Description of problem: For creation of crush rule for ec pools its really important to understand firstn and indep . This should be added to our Storage Strategies guide : https://access.redhat.com/documentation/en-us/red_hat_ceph_storage/3/html-single/storage_strategies_guide/index#crush_rules Mentioned here : http://docs.ceph.com/docs/master/rados/operations/crush-map-edits/#crush-map-rules firstn versus indep Description: Controls the replacement strategy CRUSH uses when items (OSDs) are marked down in the CRUSH map. If this rule is to be used with replicated pools it should be firstn and if it’s for erasure-coded pools it should be indep. The reason has to do with how they behave when a previously-selected device fails. Let’s say you have a PG stored on OSDs 1, 2, 3, 4, 5. Then 3 goes down.
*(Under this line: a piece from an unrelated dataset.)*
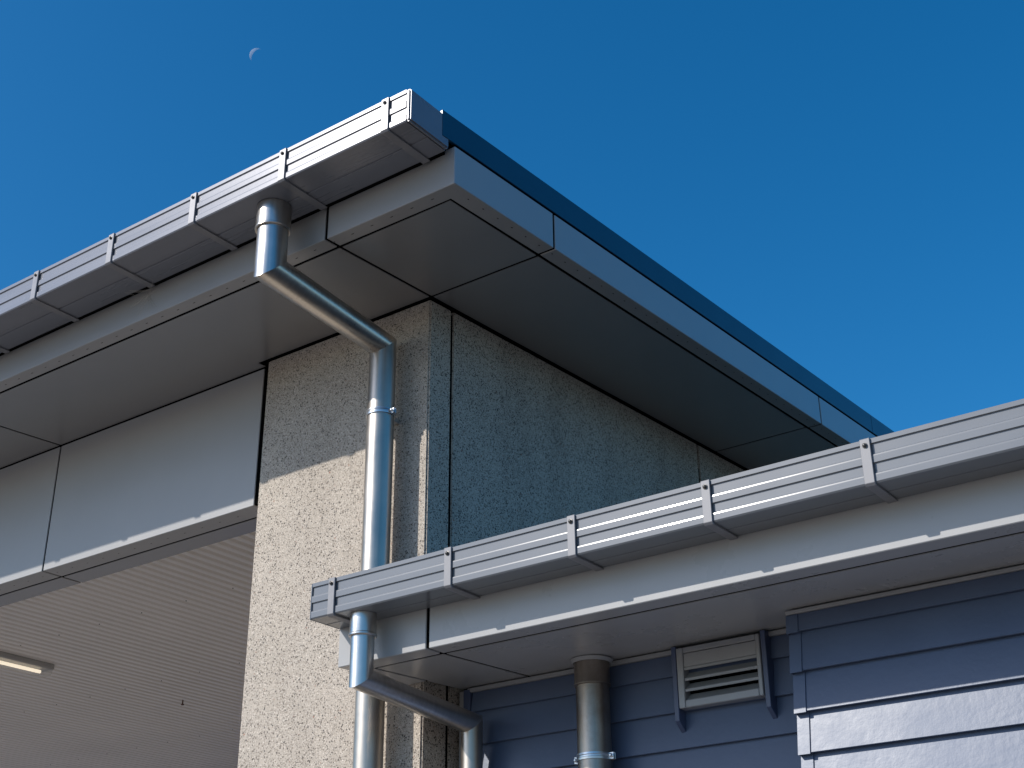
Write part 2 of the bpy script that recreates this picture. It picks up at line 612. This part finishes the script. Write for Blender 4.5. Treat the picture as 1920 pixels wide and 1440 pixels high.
build('rear_wall', bx(XE, XW - 0.4, 24.9, 25.2, GZ, 7.0), 'bluetrim', tall)

# entrance beam with its cladding
BX = [-11.0, -14.818, -21.30, XE]
ZL = 5.682
for a, c in zip(BX[:-1], BX[1:]):
    g1 = 0 if a == BX[0] else 0.014
    bm = B()
    box(bm, c + 0.018, a - g1, YB, 10.404, ZL, ZB + F(YB) - 0.012)
    build('beam_panel', bm, 'acm_beam', tall, 0.005)
    build('beam_soffit_panel', bx(c + 0.018, a - g1, 10.440, 10.735, ZL, ZL + 0.55), 'acm', tall, 0.005)
build('beam_core', bx(XE, -10.83, YB + 0.013, 10.70, ZL + 0.012, ZB + F(YB) - 0.03), 'gap', tall)

# ribbed ceiling below the canopy (ribs run back from the beam)
ZC = 5.86
bm = B()
pit_ = 0.187
n = int((XW - 0.4 - XE) / pit_)
X0 = XW - 0.4 - n * pit_
pts = []
for i in range(n):
    x = X0 + i * pit_
    for a, dz in ((0.0, -.026), (0.16, -.032), (0.34, -.032), (0.50, -.026), (0.60, .004), (0.68, .012), (0.82, .012), (0.90, .004)):
        pts.append((x + a * pit_, dz))
ya, yb = 10.72, 24.95
lo = [bm.verts.new((q[0], ya, ZC + q[1])) for q in pts]
hi = [bm.verts.new((q[0], yb, ZC + q[1])) for q in pts]
for i in range(len(pts) - 1):
    bm.faces.new((lo[i], lo[i + 1], hi[i + 1], hi[i]))
ceil_ = build('ceiling_sheet', bm, 'ceiling', tall, smooth=True)
# ceiling screws
bm = B()
for y in (12.4, 15.2, 18.6):
    for i in range(4, n, 5):
        x = X0 + (i + .25) * pit_
        box(bm, x - 0.0045, x + 0.0045, y - 0.006, y + 0.006, ZC - 0.042, ZC - 0.028)
build('ceiling_screw', bm, 'screw', tall, kind='stuff')
# rivets along the underside of the fascia and the beam
bm = B()
x = -7.05
while x > XE:
    box(bm, x - 0.015, x + 0.015, 8.436, 8.444, ZB - 0.002, ZB + 0.03, zf=F)
    x -= 0.2535
y = 8.66
while y < 20:
    box(bm, -6.797, -6.787, y - 0.010, y + 0.010, ZB - 0.002, ZB + 0.03, zf=F)
    y += 0.233
x = -11.1
while x > XE:
    box(bm, x - 0.011, x + 0.011, 10.261, 10.267, ZL - 0.002, ZL + 0.03)
    x -= 0.30
build('panel_rivet', bm, 'rivet', tall, kind='stuff')


# ------------------------------------------------------------------ gutters
def gutter_profile(y, zb, H, D):
    p = [(0.0, 1.0), (0.0, .895), (.014, .88), (.014, .665), (.0013, .632), (0.0, .602), (0.0, .455), (.014, .44), (.014, .24), (.0013, .207), (0.0, .177), (0.0, .035), (.010, 0.0)]
    out = [(y + a, zb + H * f) for a, f in p]
    out += [(y + D * .52, zb), (y + D * .53, zb + 0.010), (y + D * .55, zb + 0.010), (y + D * .56, zb), (y + D, zb), (y + D, zb + H * 0.98),
            (y + D - .015, zb + H * 0.98), (y + D - .015, zb + .02), (y + .03, zb + .02), (y + .03, zb + H - .012), (y + .012, zb + H)]
    return out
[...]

With the “firstn” mode, CRUSH simply adjusts its calculation to select 1 and 2, then selects 3 but discovers it’s down, so it retries and selects 4 and 5, and then goes on to select a new OSD 6. So the final CRUSH mapping change is 1, 2, 3, 4, 5 -> 1, 2, 4, 5, 6. But if you’re storing an EC pool, that means you just changed the data mapped to OSDs 4, 5, and 6! So the “indep” mode attempts to not do that. You can instead expect it, when it selects the failed OSD 3, to try again and pick out 6, for a final transformation of: 1, 2, 3, 4, 5 -> 1, 2, 6, 4, 5
Updating the QA Contact to a Hemant. Hemant will be rerouting them to the appropriate QE Associate. Regards, Giri
Looks good to me, moving to verified.